● PROMPT
Wherever a line holds the string "scene", copy that line.

— start of RECORDED INFORMATION —

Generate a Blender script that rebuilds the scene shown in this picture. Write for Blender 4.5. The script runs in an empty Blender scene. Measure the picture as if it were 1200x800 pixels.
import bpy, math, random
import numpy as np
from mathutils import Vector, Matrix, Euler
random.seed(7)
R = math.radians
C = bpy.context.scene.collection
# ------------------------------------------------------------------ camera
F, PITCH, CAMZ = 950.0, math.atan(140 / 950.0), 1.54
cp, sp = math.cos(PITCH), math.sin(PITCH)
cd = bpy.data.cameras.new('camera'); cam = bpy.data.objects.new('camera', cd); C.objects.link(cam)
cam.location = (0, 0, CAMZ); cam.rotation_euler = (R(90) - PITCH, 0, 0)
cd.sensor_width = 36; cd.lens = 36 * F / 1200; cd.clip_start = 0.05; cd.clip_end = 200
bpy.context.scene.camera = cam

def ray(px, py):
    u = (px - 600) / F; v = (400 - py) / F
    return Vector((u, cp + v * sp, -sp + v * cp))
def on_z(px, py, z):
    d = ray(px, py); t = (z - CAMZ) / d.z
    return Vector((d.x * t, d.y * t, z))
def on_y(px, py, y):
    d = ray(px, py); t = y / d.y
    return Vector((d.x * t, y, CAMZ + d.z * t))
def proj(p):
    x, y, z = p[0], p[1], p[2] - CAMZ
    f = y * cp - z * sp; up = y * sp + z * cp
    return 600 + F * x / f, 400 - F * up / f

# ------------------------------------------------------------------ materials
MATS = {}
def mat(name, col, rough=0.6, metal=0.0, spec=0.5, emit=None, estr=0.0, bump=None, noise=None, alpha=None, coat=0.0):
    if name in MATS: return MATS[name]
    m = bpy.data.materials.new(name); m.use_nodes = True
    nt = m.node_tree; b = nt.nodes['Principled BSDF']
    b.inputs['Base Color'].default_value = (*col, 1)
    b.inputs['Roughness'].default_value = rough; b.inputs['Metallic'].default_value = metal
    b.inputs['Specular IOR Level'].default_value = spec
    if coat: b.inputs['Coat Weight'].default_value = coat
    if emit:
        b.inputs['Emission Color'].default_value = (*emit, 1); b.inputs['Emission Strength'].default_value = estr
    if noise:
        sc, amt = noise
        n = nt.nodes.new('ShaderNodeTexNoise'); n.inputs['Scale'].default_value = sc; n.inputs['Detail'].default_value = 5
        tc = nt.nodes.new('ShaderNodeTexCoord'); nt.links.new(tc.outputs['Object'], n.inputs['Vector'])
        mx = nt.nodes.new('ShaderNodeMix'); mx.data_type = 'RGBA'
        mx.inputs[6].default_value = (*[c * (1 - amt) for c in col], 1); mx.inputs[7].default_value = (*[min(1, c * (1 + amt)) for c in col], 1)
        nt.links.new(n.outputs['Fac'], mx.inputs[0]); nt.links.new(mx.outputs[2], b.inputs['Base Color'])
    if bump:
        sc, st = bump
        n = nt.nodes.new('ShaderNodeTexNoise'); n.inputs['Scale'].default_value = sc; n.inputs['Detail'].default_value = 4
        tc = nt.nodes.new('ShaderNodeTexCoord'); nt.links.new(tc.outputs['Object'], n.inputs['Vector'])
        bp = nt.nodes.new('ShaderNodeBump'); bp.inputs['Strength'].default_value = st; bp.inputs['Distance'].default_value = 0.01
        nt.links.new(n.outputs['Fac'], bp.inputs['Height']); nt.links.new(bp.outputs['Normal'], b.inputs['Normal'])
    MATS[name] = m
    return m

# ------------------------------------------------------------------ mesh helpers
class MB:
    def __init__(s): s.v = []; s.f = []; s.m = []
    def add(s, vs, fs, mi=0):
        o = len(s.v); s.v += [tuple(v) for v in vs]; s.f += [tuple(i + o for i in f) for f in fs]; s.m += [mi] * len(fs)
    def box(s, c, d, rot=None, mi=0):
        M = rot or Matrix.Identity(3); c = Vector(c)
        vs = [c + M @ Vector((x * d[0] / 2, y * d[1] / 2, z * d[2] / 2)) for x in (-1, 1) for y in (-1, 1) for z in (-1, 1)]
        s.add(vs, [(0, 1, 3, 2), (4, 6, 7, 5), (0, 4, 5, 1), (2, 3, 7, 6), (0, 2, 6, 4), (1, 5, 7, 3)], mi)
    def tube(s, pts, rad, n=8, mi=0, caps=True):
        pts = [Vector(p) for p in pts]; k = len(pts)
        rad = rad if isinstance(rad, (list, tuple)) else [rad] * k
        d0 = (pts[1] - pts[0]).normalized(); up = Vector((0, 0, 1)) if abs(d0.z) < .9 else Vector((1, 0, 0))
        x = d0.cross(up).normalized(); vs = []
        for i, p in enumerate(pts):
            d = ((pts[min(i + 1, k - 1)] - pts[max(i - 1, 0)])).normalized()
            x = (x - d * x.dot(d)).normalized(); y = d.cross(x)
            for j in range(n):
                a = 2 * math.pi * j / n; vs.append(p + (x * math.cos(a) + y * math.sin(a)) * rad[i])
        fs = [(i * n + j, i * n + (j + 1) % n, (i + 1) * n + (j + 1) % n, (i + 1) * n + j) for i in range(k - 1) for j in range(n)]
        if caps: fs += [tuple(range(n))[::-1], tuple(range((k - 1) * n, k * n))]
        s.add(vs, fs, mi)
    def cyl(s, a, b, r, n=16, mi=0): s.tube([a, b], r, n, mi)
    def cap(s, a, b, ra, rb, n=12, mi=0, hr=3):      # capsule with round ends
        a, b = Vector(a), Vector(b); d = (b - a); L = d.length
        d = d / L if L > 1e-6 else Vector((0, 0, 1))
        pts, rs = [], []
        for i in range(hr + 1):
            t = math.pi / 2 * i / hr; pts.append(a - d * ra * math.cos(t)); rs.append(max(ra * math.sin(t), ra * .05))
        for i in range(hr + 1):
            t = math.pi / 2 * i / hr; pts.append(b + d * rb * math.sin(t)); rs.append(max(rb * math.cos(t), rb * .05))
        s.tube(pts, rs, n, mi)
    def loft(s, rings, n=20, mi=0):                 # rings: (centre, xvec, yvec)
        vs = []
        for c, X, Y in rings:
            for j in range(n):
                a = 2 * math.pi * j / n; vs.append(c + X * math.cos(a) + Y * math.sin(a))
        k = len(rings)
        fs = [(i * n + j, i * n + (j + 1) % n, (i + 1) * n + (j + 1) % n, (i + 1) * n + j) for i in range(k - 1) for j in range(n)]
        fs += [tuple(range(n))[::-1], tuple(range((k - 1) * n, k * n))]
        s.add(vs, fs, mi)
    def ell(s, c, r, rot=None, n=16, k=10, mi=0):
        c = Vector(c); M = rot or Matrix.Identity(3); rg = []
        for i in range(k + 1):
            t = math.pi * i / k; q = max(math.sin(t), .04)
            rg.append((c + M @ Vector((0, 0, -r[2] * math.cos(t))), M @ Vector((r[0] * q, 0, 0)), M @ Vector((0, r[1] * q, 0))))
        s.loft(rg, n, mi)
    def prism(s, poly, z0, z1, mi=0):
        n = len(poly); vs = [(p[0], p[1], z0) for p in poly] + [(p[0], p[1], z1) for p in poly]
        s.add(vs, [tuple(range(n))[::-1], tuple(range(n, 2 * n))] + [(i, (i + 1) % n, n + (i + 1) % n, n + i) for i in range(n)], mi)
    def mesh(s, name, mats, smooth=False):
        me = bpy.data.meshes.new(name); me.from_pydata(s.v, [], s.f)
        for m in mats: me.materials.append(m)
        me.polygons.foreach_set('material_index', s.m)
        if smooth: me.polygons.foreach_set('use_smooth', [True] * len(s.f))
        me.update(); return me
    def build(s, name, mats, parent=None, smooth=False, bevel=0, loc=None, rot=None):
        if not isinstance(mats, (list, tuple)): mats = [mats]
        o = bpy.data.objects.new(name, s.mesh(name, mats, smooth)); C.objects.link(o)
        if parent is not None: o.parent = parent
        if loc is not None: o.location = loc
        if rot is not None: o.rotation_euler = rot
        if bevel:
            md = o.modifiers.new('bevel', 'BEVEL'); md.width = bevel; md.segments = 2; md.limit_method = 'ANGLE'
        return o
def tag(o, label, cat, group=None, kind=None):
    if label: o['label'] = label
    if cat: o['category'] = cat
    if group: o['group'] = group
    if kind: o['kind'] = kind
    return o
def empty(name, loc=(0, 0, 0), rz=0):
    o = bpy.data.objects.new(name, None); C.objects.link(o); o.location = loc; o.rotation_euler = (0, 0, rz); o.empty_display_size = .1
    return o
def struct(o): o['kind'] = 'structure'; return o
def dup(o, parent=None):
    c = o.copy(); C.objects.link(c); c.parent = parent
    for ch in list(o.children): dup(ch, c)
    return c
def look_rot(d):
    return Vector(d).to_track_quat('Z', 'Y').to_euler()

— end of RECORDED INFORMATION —

● THE SOLUTION
Generate a Blender script that rebuilds the scene shown in this picture. Write for Blender 4.5. The script runs in an empty Blender scene. Measure the picture as if it were 1200x800 pixels.
C = bpy.context.scene.collection
bpy.context.scene.camera = cam